Security Researcher Details Gatekeeper Vulnerability in macOS

BY Rajesh Pandey

Published 26 May 2019

Security researcher Filippo Cavallarin has detailed a macOS exploit which allows one to bypass Gatekeeper. The exploit works even on macOS Mojave 10.14.5 released by Apple last week.

The exploit will allow hackers or people with malicious intent to run untrusted code without requiring any user permission on a Mac.

Gatekeeper has been a part of macOS since 2012. It automatically prevents unsigned and insecure apps from running and asks for explicit user permission in such scenarios.

The exploit takes advantage of Gatekeeper’s rules of considering both external drives and network shares as safe locations.

Below is a video showing how the exploit works:

The detailed steps on how to use the exploit can be found in the blog post. Cavallarin has also detailed how the exploit can be used by hackers to their advantage.

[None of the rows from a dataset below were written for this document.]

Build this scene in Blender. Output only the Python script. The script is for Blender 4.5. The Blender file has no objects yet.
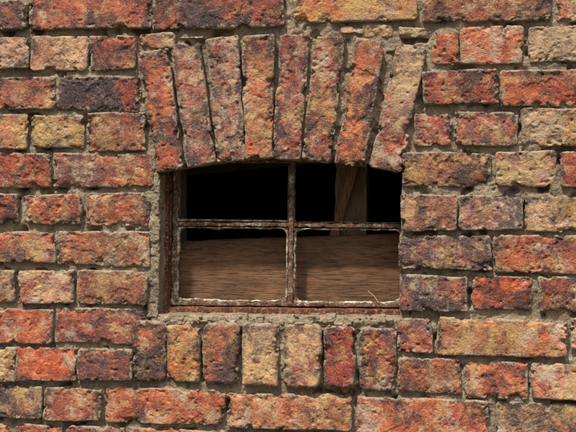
import bpy, math, random
import numpy as np
from mathutils import Vector, Matrix
random.seed(7)
scene = bpy.context.scene

# ------------------------------------------------------------------ camera
FPX = 1100.0
yaw, pitch = math.radians(8.8), math.radians(2.9)
target = Vector((0, 0, 1.30)); DIST = 2.2
F = Vector((-math.sin(yaw)*math.cos(pitch), math.cos(yaw)*math.cos(pitch), -math.sin(pitch)))
C = target - F*DIST
R = F.cross(Vector((0, 0, 1))).normalized(); U = R.cross(F)
cd = bpy.data.cameras.new("camera"); cam = bpy.data.objects.new("camera", cd)
scene.collection.objects.link(cam); scene.camera = cam
cd.sensor_width = 36; cd.lens = 36*FPX/576; cd.clip_end = 2000; cd.clip_start = 0.05
cam.matrix_world = Matrix.Translation(C) @ Matrix((R, U, -F)).transposed().to_4x4()

def P(px, py, y=0.0):
    """survey measurement -> wall-plane metres (x,z) at depth y"""
    d = F*FPX + R*(px-288) + U*(216-py)
    t = (y-C.y)/d.y
    q = C + d*t
    return (q.x, q.z)

# ------------------------------------------------------------------ noise
def _hash(ix, iy, iz, seed):
    h = (ix.astype(np.int64)*374761393 + iy.astype(np.int64)*668265263 + iz.astype(np.int64)*2147483647 + seed*1274126177) & 0xFFFFFFFF
    h = ((h ^ (h >> 13))*1274126177) & 0xFFFFFFFF
    h = ((h ^ (h >> 16))*2246822519) & 0xFFFFFFFF
    h = h ^ (h >> 15)
    return (h & 0xFFFF)/32767.5 - 1.0
def vn(p, seed=0):
    f = np.floor(p); i = f.astype(np.int64); t = p-f; t = t*t*(3-2*t)
    r = 0
    for a in (0, 1):
        wa = t[:, 0] if a else 1-t[:, 0]
        for b in (0, 1):
            wb = t[:, 1] if b else 1-t[:, 1]
            for c in (0, 1):
                wc = t[:, 2] if c else 1-t[:, 2]
                r = r + wa*wb*wc*_hash(i[:, 0]+a, i[:, 1]+b, i[:, 2]+c, seed)
    return r
def fbm(p, scale, octv=3, seed=0, rough=0.5):
    r = 0; a = 1.0; tot = 0
    q = p*scale
    for k in range(octv):
        r = r + a*vn(q+17.3*k, seed+k*31); tot += a; a *= rough; q = q*2.03
    return r/tot

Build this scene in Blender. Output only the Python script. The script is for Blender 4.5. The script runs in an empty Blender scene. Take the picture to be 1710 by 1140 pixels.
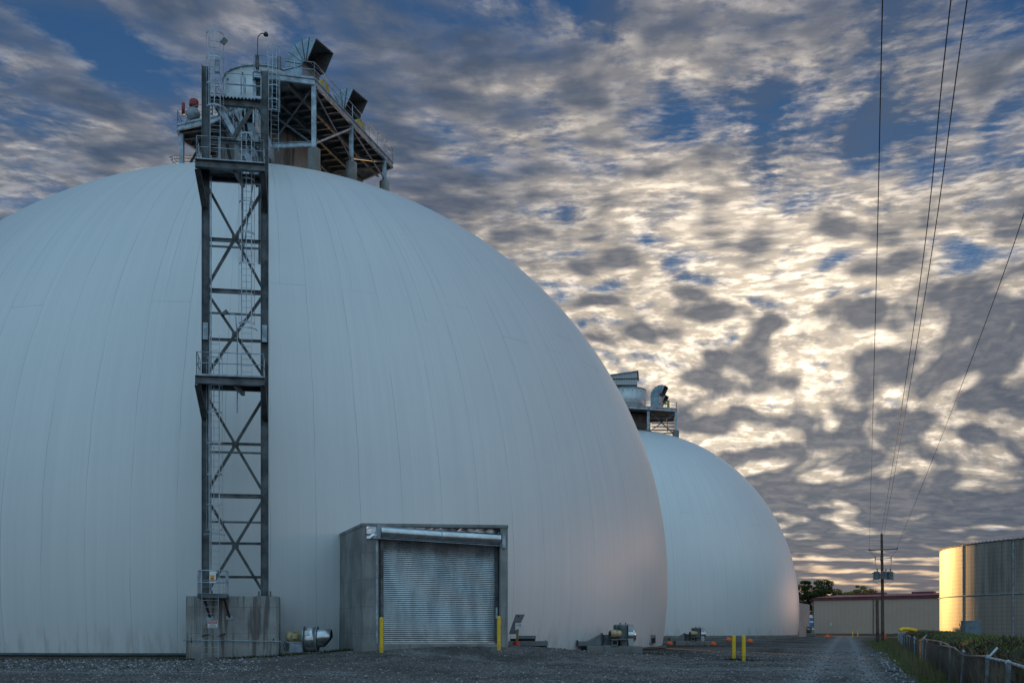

To better understand how this exploit works, let’s consider the following scenario:
An attacker crafts a zip file containing a symbolic link to an automount endpoint she/he controls (ex Documents -> /net/evil.com/Documents) and sends it to the victim.
The victim downloads the malicious archive, extracts it and follows the symlink.

Now the victim is in a location controlled by the attacker but trusted by Gatekeeper, so any attacker-controlled executable can be run without any warning. The way Finder is designed (ex hide .app extensions, hide full path from titlebar) makes this tecnique very effective and hard to spot.

Filippo Cavallarin informed Apple about the exploit on February 22nd, 2019. The company was initially in touch with Cavallarin and promised a fix by May 15th, 2019 i.e. within 90 days of the exploit being reported. However, Apple stopped replying to the mail later on and the issue remains a part of macOS 10.14.5 released last week. With the 90-day period over, Cavallarin went ahead and detailed the exploit for the public.

There’s no patch for this exploit as of now, though you can disable automount on your Mac until Apple gets around to resolving it.